The changes, announced by Secretary Geithner are likely a reaction to the recent home foreclosure reports that are showing properties are continuing to more into foreclosure at a record pace. The housing market has been battered by bank owned properties and home foreclosures, which sell for twenty to forty percent below comparable property prices within their marketplace. The surge in home foreclosures over the last twelve months has led to one of the largest declines with home values, and markets such as California, Arizona and Florida are amongst the hardest hit areas.

There are a growing number of critics who don’t believe that the government’s actions will be aggressive enough to slow down the foreclosure spiral. They point to the original goal of helping five million homeowners refinance their mortgages, with less than 80,000 applications take to date. The record low mortgage rates that the market has benefitted from this year has been an asset to helping home owners refinance their mortgages who have equity or elect to refinance into an FHA mortgage loan, but homeowners who don’t qualify for a conventional loan and are turning to the MHA programs have reported numerous stumbling blocks with their lenders and servicers. The challenge is a homeowner who is upside down, must work in conjunction with their lender and either Fannie Mae or Freddie Mac to help refinance their mortgage. The process which is taking upwards of ninety days is failing to provide the relief to homeowners who need help the most, during one of the worst economic periods.

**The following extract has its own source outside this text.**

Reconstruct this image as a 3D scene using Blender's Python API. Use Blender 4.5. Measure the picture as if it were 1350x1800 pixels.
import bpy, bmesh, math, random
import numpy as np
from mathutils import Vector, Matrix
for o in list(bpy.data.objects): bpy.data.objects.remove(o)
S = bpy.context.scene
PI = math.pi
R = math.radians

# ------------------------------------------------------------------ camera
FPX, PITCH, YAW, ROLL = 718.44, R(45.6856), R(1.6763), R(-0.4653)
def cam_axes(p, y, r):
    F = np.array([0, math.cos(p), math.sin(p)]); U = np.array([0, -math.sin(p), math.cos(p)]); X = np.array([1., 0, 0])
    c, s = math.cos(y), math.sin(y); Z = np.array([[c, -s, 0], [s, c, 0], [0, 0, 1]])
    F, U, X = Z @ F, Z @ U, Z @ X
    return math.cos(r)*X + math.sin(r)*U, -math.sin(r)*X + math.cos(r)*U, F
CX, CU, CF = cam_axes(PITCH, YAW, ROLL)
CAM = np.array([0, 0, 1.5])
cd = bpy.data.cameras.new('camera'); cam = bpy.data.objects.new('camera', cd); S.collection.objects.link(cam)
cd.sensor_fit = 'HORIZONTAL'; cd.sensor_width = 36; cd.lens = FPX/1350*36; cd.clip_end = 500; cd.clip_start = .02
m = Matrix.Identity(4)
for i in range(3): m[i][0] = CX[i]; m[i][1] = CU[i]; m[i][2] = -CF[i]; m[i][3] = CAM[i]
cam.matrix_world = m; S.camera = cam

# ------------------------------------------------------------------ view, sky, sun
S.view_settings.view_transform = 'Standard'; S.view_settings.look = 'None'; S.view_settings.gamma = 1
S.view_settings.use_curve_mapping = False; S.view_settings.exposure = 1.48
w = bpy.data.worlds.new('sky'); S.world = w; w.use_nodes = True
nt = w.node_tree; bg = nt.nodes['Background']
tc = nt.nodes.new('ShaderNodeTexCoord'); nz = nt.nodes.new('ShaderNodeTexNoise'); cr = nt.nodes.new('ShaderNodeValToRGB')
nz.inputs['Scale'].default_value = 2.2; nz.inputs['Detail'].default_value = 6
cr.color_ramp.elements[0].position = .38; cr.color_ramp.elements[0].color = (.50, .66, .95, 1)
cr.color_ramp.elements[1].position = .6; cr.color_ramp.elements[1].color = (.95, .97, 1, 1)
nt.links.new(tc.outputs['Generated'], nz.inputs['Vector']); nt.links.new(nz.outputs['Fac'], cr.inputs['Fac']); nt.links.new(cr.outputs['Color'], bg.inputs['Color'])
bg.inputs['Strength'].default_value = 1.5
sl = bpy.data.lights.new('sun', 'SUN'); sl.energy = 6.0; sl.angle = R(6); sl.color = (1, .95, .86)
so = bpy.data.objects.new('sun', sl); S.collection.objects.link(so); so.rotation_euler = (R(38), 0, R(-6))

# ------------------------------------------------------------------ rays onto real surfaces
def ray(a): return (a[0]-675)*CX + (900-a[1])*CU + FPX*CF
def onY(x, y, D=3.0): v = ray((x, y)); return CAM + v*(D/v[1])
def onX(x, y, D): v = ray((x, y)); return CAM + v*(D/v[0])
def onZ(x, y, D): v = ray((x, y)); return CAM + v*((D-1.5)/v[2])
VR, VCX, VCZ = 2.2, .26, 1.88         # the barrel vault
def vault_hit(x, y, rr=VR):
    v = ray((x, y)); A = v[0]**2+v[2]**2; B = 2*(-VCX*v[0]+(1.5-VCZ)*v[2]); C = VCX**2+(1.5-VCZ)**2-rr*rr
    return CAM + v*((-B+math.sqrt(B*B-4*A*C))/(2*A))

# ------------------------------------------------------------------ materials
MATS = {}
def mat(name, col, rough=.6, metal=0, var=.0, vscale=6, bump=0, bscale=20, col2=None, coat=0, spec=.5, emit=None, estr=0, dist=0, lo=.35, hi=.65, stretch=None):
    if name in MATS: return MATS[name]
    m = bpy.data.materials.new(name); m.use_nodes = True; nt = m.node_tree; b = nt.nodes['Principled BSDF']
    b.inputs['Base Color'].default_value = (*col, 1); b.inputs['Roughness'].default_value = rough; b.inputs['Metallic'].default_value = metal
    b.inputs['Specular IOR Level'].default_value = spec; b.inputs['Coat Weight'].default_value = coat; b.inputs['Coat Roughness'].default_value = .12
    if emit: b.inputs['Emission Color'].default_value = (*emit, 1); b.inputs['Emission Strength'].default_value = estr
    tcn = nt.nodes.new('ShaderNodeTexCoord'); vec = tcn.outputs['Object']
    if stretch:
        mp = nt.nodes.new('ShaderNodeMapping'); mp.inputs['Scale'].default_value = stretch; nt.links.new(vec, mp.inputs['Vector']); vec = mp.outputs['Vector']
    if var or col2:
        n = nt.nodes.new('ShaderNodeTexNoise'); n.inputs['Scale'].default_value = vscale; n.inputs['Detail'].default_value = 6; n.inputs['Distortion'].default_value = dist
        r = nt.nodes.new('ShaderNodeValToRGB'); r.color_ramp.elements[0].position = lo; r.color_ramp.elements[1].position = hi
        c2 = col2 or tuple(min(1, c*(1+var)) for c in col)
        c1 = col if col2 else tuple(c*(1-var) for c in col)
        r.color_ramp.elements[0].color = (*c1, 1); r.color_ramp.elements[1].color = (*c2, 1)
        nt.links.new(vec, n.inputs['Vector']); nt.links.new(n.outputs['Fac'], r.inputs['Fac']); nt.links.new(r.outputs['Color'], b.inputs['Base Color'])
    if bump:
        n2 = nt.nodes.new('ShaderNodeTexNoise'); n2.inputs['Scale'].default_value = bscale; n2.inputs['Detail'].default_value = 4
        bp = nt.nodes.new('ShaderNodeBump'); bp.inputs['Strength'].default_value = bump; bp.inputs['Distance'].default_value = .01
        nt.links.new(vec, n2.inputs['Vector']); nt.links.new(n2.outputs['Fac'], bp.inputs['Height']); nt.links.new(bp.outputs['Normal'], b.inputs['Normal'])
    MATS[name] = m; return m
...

The major complaint with the governments approach is that it does nothing to address the balance of current mortgage loans. Altering or reducing the principle balance of a mortgage is likely the surest way to help stabilize the housing market. Home owners have increasingly decided to simply walk away from their homes, rationalizing the damage they will do to their credit is a better decision than paying back a mortgage balance that is forty to eighty percent higher than their homes current value. Historically, homes appreciate between two to five percent, and a consumer can generally restore their credit in 3-5 years, figuring they are better off financially with ruined credit but out from under a mortgage on a property that could take ten years or longer to reach breakeven on. Without addressing principle balance reductions, there is little reason to believe the latest government actions will have any meaningful impact at reducing foreclosures this year.